* _TASK DESCRIPTION_: Begin with the first line below and retype each line exactly through the line containing "6).obj('hinge', 'galv', dr)". Any pictures are to be left out.

* _COLLECTED DATA_:
# # # # #
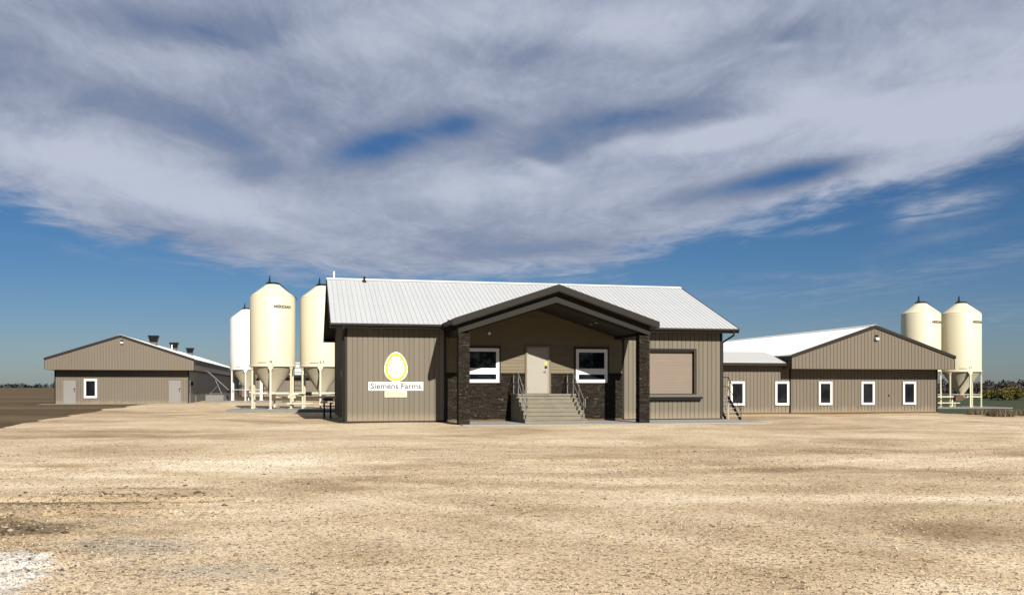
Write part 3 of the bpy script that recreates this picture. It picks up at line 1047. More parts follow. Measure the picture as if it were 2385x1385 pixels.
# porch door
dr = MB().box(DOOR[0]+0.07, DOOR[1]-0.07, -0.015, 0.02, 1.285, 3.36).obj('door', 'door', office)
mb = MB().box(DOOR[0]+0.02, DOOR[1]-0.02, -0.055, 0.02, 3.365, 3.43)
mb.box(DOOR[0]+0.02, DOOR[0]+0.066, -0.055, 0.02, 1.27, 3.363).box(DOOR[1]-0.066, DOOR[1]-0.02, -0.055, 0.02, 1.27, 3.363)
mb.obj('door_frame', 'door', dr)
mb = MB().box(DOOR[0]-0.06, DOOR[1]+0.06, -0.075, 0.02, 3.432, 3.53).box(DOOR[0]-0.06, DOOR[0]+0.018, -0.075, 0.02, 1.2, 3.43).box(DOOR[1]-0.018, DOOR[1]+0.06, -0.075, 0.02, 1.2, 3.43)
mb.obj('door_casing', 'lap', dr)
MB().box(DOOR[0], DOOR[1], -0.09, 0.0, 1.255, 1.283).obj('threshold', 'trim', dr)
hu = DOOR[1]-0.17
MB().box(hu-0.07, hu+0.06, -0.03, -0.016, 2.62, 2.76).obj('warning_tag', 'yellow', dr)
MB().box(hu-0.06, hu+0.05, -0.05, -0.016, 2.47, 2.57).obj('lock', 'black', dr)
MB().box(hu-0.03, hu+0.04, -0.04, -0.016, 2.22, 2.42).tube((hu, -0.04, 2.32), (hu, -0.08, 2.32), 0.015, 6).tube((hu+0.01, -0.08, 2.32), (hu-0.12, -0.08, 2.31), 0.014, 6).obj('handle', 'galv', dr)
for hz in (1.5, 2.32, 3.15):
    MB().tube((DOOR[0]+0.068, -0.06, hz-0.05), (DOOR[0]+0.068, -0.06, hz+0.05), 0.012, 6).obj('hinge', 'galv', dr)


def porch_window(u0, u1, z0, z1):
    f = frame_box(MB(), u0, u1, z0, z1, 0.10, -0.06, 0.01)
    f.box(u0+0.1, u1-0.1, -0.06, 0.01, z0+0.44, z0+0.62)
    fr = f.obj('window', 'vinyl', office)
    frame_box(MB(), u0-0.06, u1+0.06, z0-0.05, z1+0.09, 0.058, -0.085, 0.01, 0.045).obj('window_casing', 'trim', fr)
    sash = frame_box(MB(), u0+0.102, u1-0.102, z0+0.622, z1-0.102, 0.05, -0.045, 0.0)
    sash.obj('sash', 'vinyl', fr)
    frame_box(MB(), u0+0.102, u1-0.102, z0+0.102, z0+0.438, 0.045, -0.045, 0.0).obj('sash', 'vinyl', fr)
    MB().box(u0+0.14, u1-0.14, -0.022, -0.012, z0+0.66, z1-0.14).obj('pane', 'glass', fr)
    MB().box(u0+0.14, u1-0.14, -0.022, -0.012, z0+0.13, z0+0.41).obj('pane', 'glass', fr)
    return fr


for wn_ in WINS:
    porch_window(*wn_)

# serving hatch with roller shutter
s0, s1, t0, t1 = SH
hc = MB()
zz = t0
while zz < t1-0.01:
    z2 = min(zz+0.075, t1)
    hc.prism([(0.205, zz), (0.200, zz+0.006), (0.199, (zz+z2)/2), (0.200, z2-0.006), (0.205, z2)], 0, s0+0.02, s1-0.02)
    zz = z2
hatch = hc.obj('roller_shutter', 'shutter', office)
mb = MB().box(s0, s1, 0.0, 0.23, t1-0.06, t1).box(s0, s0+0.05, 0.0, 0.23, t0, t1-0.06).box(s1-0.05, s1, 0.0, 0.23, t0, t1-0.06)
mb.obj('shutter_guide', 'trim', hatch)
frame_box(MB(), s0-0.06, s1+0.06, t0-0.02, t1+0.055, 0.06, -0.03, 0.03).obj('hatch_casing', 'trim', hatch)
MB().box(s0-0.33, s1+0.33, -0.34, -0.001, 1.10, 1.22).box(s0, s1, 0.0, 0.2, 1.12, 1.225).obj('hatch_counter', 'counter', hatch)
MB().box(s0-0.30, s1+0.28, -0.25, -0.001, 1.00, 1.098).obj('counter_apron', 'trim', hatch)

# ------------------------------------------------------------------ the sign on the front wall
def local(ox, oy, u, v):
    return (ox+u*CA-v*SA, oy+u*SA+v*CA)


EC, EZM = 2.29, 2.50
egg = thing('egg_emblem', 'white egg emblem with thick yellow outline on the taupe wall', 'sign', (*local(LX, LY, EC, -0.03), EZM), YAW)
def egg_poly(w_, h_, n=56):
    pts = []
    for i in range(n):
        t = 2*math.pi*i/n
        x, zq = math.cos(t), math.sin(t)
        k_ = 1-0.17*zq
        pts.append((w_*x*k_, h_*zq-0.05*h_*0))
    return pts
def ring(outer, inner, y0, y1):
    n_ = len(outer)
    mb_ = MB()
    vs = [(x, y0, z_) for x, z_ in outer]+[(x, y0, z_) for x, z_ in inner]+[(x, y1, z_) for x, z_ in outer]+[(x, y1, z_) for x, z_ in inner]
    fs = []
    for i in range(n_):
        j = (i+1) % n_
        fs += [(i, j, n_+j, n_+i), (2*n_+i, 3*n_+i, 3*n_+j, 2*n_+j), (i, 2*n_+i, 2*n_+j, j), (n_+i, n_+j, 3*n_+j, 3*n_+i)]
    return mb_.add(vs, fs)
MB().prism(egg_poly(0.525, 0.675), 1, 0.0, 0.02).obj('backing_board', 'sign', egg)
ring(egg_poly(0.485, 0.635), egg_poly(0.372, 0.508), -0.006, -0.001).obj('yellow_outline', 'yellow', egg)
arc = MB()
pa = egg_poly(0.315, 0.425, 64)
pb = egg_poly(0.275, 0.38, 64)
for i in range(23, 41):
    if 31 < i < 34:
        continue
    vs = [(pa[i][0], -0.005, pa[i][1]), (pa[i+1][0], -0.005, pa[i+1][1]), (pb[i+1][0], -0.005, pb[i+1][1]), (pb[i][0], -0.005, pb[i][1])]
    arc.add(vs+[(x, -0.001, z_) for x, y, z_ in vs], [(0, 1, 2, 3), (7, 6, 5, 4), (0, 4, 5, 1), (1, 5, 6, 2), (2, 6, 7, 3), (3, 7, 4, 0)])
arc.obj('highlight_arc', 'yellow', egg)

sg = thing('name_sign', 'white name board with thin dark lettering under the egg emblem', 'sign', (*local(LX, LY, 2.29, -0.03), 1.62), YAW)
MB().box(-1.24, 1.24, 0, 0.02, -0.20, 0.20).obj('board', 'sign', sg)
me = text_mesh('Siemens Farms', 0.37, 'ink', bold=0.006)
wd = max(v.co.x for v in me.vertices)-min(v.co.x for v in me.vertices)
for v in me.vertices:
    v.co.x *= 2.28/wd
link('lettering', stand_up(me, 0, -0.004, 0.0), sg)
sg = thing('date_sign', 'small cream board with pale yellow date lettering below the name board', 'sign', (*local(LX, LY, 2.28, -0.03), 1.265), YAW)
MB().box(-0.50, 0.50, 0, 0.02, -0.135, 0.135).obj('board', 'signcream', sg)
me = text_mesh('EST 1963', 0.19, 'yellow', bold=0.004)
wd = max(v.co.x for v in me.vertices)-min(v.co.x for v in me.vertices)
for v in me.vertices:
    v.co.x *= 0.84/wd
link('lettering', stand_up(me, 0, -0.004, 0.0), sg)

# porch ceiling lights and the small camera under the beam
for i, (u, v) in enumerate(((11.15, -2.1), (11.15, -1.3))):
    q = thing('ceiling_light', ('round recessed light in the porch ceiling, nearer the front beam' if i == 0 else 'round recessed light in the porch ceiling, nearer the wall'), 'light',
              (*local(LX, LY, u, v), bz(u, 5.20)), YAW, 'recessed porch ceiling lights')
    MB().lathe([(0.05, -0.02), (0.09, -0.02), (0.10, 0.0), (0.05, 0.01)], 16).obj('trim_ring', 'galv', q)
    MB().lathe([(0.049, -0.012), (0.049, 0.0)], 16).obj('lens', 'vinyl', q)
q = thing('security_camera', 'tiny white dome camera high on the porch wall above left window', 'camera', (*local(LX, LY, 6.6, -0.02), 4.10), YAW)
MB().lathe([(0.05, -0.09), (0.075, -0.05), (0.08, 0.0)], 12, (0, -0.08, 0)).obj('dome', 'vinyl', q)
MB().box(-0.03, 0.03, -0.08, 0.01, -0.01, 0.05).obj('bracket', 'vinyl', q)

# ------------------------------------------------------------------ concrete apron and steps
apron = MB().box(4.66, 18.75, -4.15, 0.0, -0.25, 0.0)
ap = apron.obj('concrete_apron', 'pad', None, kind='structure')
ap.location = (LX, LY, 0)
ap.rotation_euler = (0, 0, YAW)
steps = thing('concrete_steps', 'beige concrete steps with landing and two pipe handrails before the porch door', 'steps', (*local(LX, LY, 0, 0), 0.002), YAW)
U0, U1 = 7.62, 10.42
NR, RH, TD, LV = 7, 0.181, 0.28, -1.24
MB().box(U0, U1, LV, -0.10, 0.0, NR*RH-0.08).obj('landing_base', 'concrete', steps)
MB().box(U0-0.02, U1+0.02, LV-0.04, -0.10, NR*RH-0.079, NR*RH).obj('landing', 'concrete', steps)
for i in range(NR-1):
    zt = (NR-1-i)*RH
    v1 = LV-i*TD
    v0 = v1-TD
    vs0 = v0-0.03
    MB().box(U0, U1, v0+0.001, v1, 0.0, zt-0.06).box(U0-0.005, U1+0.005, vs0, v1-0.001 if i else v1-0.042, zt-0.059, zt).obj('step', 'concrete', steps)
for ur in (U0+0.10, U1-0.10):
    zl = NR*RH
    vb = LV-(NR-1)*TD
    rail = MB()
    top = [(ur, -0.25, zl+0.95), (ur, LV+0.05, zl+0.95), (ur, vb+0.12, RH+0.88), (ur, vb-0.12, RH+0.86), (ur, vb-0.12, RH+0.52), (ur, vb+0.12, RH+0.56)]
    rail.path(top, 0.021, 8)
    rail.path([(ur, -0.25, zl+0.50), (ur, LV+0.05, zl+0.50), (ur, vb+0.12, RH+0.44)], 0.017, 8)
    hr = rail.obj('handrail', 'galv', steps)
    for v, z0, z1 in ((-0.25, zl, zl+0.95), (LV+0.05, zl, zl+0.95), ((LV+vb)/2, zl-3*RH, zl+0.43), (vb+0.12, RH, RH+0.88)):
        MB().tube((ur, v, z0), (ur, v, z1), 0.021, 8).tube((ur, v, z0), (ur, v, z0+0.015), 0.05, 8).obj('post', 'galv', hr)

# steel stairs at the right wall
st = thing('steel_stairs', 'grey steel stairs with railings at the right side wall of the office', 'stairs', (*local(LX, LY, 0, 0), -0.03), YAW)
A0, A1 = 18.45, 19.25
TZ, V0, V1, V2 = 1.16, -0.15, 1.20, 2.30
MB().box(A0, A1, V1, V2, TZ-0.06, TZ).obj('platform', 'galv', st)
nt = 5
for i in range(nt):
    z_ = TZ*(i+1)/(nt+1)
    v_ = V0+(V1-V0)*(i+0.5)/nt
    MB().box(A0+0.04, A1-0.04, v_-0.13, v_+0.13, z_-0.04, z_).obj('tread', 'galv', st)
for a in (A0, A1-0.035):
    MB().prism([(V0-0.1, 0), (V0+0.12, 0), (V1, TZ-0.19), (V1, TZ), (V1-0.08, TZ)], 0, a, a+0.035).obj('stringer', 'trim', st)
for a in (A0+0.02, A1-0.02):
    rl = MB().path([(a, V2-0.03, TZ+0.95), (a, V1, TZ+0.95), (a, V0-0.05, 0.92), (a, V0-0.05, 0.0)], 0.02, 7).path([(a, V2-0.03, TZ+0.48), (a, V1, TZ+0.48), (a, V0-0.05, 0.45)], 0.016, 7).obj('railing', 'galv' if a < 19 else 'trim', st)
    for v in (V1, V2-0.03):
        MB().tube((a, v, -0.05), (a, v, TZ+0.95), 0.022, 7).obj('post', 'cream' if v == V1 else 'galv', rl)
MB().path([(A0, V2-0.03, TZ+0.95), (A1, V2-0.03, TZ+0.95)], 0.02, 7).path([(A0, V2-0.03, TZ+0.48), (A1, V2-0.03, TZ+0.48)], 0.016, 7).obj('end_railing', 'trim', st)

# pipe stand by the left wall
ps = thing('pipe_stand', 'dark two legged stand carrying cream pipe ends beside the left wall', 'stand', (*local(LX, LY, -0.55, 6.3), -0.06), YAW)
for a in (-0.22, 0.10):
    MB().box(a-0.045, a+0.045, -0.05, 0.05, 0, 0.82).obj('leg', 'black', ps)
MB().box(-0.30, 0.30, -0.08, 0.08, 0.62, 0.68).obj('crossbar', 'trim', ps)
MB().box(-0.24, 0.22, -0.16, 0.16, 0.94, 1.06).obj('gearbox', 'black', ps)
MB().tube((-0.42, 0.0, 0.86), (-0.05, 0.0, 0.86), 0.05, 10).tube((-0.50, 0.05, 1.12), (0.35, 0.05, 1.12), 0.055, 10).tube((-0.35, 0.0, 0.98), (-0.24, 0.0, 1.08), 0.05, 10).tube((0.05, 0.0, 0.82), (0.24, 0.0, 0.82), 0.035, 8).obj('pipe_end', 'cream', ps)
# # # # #
* _REPLY TO THE TASK_:
Write part 3 of the bpy script that recreates this picture. It picks up at line 1047. More parts follow. Measure the picture as if it were 2385x1385 pixels.
# porch door
dr = MB().box(DOOR[0]+0.07, DOOR[1]-0.07, -0.015, 0.02, 1.285, 3.36).obj('door', 'door', office)
mb = MB().box(DOOR[0]+0.02, DOOR[1]-0.02, -0.055, 0.02, 3.365, 3.43)
mb.box(DOOR[0]+0.02, DOOR[0]+0.066, -0.055, 0.02, 1.27, 3.363).box(DOOR[1]-0.066, DOOR[1]-0.02, -0.055, 0.02, 1.27, 3.363)
mb.obj('door_frame', 'door', dr)
mb = MB().box(DOOR[0]-0.06, DOOR[1]+0.06, -0.075, 0.02, 3.432, 3.53).box(DOOR[0]-0.06, DOOR[0]+0.018, -0.075, 0.02, 1.2, 3.43).box(DOOR[1]-0.018, DOOR[1]+0.06, -0.075, 0.02, 1.2, 3.43)
mb.obj('door_casing', 'lap', dr)
MB().box(DOOR[0], DOOR[1], -0.09, 0.0, 1.255, 1.283).obj('threshold', 'trim', dr)
hu = DOOR[1]-0.17
MB().box(hu-0.07, hu+0.06, -0.03, -0.016, 2.62, 2.76).obj('warning_tag', 'yellow', dr)
MB().box(hu-0.06, hu+0.05, -0.05, -0.016, 2.47, 2.57).obj('lock', 'black', dr)
MB().box(hu-0.03, hu+0.04, -0.04, -0.016, 2.22, 2.42).tube((hu, -0.04, 2.32), (hu, -0.08, 2.32), 0.015, 6).tube((hu+0.01, -0.08, 2.32), (hu-0.12, -0.08, 2.31), 0.014, 6).obj('handle', 'galv', dr)
for hz in (1.5, 2.32, 3.15):
    MB().tube((DOOR[0]+0.068, -0.06, hz-0.05), (DOOR[0]+0.068, -0.06, hz+0.05), 0.012, 6).obj('hinge', 'galv', dr)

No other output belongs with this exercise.